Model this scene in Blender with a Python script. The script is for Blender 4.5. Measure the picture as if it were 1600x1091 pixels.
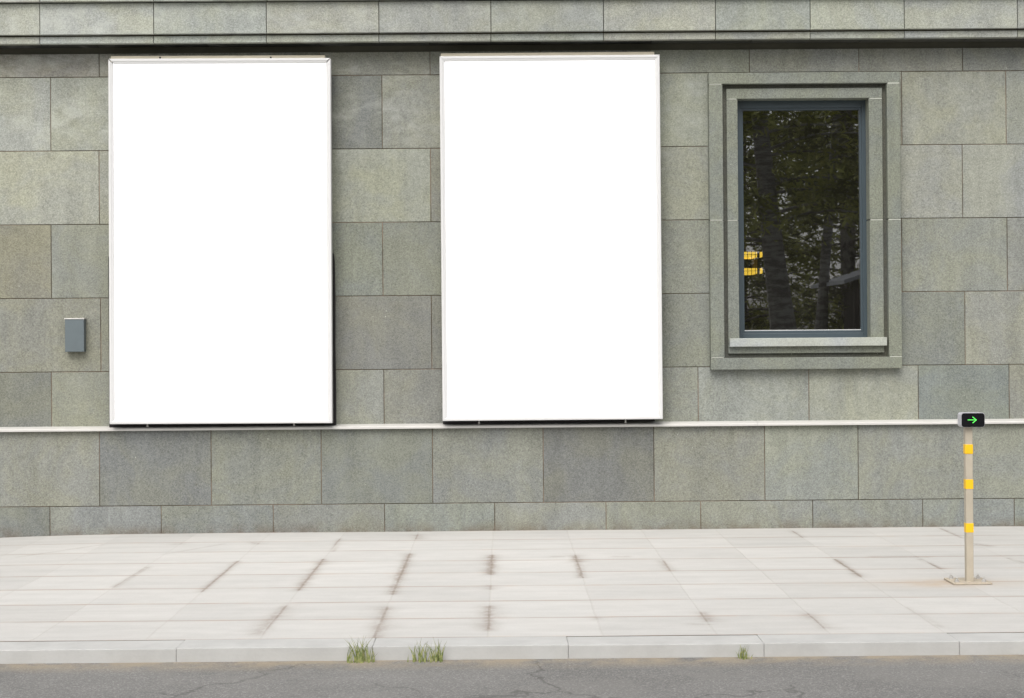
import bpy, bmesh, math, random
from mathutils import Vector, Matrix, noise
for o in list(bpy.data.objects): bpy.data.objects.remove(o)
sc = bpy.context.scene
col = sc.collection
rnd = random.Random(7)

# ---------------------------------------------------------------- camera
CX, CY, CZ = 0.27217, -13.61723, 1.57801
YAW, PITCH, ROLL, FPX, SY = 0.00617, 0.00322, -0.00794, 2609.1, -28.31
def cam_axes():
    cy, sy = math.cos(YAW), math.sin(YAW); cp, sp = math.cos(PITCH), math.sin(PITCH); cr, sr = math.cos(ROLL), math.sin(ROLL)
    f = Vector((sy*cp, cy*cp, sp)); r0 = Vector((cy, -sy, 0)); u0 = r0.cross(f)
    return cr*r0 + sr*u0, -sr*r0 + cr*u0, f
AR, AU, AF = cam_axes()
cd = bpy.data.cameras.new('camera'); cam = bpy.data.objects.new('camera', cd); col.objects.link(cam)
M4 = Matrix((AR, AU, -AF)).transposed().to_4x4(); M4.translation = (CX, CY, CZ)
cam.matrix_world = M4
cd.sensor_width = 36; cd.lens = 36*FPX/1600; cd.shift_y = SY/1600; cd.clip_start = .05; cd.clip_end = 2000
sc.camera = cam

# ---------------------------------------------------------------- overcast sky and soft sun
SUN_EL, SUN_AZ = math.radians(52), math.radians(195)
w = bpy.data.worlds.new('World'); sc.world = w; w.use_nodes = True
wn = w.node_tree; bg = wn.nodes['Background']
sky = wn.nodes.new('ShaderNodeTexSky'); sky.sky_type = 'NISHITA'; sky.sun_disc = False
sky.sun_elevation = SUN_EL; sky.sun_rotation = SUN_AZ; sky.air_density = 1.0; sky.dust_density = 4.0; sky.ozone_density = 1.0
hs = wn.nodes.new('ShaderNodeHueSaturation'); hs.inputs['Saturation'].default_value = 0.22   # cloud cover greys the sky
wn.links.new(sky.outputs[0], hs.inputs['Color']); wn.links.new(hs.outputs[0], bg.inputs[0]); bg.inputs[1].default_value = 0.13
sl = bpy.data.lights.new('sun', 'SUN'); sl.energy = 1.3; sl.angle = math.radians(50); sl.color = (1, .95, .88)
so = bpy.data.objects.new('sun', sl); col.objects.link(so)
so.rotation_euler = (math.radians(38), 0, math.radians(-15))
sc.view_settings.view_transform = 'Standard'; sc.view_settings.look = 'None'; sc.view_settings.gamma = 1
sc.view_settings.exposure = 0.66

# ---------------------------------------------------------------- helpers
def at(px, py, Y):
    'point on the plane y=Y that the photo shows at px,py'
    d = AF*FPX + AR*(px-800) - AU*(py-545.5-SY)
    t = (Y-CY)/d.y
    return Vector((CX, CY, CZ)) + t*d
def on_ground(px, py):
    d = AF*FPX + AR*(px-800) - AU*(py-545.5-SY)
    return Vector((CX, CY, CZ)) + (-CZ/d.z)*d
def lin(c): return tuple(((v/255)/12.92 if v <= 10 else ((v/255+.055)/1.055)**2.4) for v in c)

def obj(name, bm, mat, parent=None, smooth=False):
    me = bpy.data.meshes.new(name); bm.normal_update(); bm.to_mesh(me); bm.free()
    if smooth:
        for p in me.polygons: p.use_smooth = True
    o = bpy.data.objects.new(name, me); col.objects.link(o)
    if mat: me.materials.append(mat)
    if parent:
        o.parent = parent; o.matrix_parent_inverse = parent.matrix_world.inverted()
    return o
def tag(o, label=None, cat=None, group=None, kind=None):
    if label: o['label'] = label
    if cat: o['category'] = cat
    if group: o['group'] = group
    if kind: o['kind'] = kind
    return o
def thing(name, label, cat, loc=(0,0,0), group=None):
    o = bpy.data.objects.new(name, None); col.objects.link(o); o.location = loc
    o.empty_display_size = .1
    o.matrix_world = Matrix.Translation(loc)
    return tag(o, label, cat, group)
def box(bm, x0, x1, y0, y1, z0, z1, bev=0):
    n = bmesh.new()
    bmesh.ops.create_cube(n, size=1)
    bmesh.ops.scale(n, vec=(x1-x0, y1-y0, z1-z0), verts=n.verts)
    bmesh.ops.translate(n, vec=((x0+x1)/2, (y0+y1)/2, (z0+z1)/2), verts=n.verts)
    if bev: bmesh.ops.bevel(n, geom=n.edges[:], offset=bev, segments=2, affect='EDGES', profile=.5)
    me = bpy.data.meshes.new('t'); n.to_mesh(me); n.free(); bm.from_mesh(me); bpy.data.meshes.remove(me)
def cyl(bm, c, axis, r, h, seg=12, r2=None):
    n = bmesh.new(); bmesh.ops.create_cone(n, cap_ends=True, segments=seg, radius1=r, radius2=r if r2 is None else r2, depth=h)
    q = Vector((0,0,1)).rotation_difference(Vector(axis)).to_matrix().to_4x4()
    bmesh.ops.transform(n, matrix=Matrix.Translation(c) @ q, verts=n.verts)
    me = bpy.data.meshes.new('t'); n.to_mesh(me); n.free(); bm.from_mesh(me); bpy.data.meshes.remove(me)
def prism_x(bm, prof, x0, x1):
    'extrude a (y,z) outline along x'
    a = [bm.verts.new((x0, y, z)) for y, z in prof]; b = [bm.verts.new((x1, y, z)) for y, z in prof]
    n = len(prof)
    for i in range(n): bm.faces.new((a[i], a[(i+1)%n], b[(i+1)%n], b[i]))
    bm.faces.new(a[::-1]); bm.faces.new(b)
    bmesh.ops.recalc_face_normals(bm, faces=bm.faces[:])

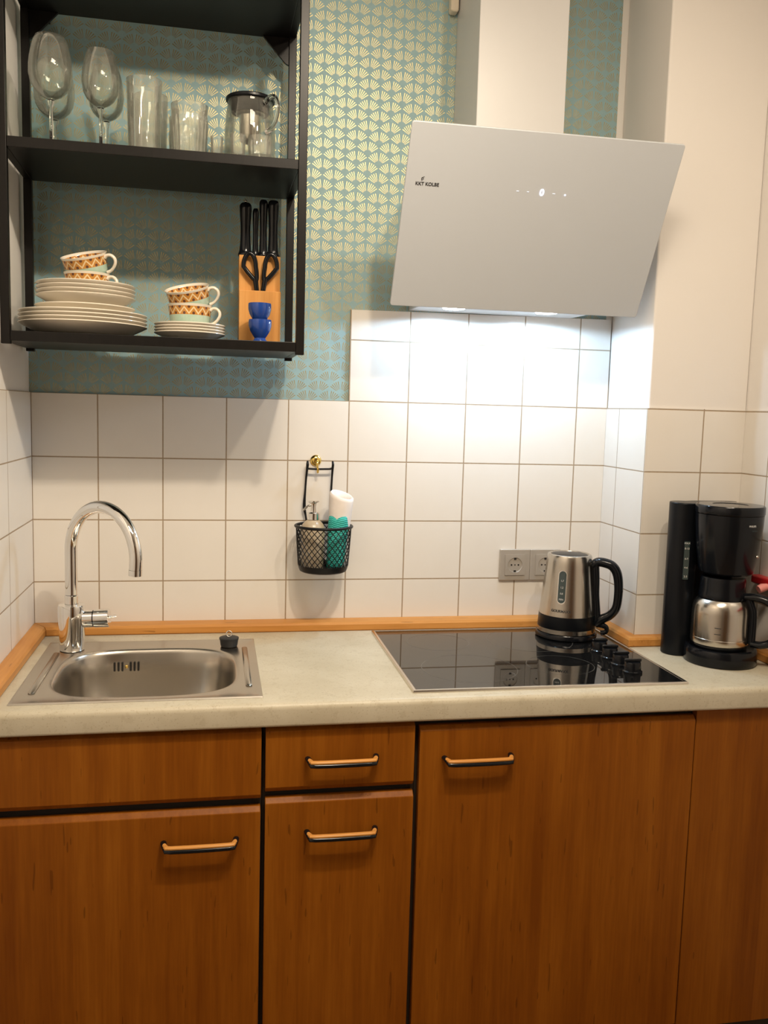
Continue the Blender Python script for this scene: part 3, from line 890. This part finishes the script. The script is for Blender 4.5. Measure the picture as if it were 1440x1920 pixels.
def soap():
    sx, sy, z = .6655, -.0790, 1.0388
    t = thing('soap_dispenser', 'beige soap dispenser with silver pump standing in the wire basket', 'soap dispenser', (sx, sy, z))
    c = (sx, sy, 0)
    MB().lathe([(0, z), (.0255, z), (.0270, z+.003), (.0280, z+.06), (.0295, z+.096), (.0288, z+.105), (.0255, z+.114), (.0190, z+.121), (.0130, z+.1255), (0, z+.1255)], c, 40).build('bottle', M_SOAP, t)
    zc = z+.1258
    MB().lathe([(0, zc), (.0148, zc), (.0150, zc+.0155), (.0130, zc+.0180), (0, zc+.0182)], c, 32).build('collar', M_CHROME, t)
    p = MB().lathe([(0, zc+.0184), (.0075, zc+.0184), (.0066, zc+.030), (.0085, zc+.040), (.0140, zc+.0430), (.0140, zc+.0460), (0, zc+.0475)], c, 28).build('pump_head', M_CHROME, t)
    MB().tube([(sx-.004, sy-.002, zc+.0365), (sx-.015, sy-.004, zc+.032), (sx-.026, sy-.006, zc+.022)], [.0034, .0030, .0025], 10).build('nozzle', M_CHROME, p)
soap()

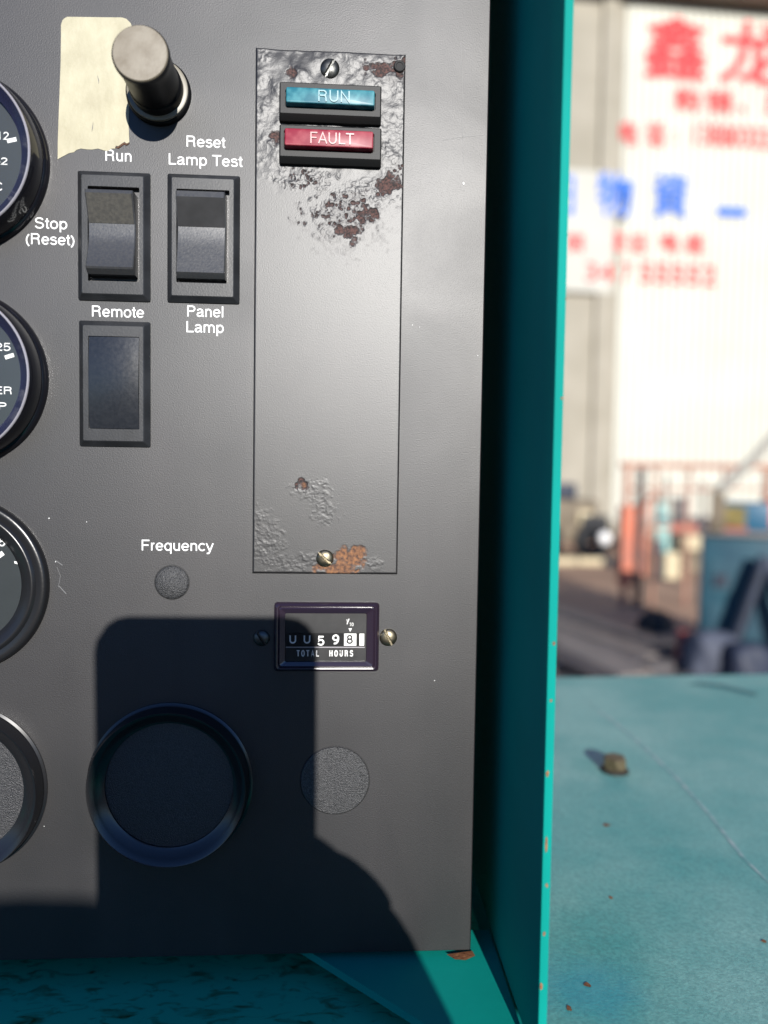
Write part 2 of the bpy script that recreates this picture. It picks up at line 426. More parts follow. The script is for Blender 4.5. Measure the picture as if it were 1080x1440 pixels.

[YOUR INSTRUCTIONS]: Give only the number of lines that include the word "part".

[RESPONSE TO THIS TASK]: 2